Tuesday, December 6, 2011

Pleasantville Revisit

Surprisingly I haven’t previously watched Pleasantville when it came out in 1998. The television, or the idiot box as Pierre Delacroix from Bamboozled would say, wasn’t a frequent babysitter as I was growing up, in result, I lack movie cultural significantly. Pleasantville was a very enjoyable movie; the soundtrack for the film is excellent. Masterpieces such as “At Last” by Etta James and “Take Five” by Dave Brubeck Quartet, are a few of my all time favorite songs. The way the music score complimented the flow of the movie is brilliant. For example, “Take Five” fits so perfectly during the scene when Tobey Maguire’s character frantically enters the local soda fountain owned by Mr. Johnson to finds everyone to be dead silent looking at him. They all had curious questions of what exists outside of Pleasantville. Tobey’s character attempts to describe the customs of the 1990s, what the true occupation of a firefighter is and roads outside of Pleasantville don’t continue in an infinite circle. He continues to tell stories of classic novels such as The Adventure of Huckleberry Finn to his strongly captivated audience. The soundtrack, “Take Five,” is so fitting for this moment because the distinctly different yet catch tune emphasized what the citizens of Pleasantville were experiencing.
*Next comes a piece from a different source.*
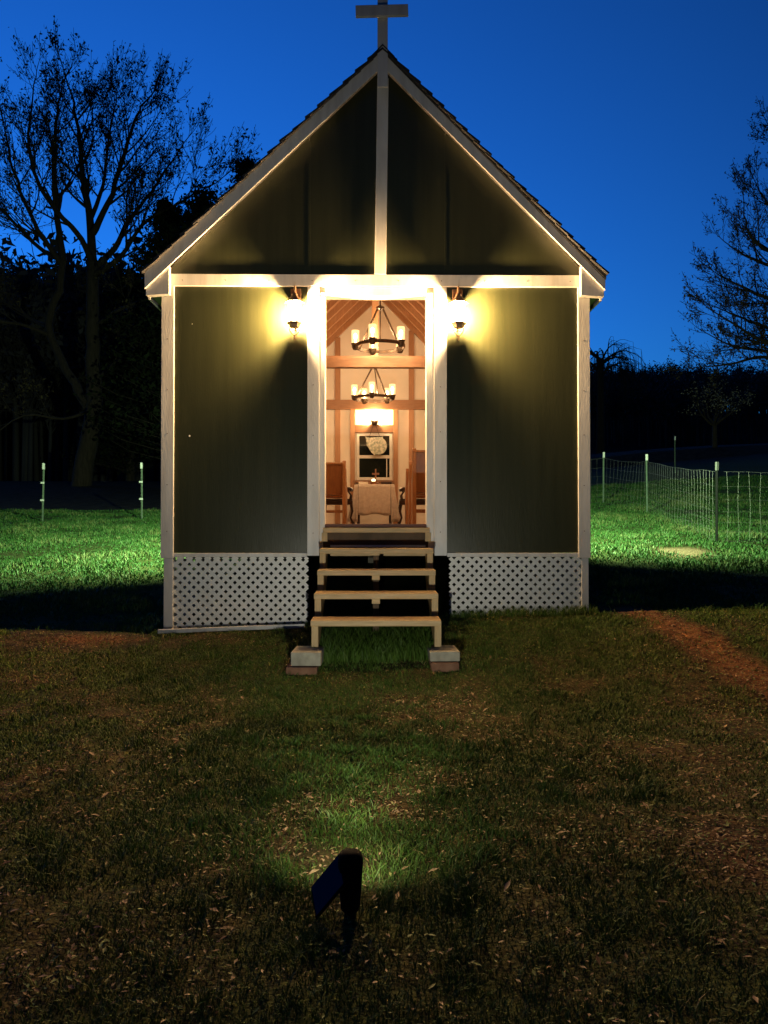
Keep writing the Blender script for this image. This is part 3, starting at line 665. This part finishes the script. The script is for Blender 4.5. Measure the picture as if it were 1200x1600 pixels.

The idea of color in this movie reminds me of the concept of color in the novel Warbreaker by Brandon Sanderson. Where black, white and grey represents dull living in contrast to colorful life. There is a social reference in the film about segregation, a shot of a shop or restaurant with a sign stating No Colors. The literally and figurative meaning of this sign is priceless. The impact of color in all these forms of medias helped me realize that I too can utilize color more to invoke an emotion and to relay a deeper meaning in my art. Overall I love this movie, for more than just my love for vintage 1950s lifestyle, but for the historical revisit, the satirical elements and the underlying message of there is no right way to live life. Yes we might live in a dysfunctional world, but the beauty of life is moving and passionate.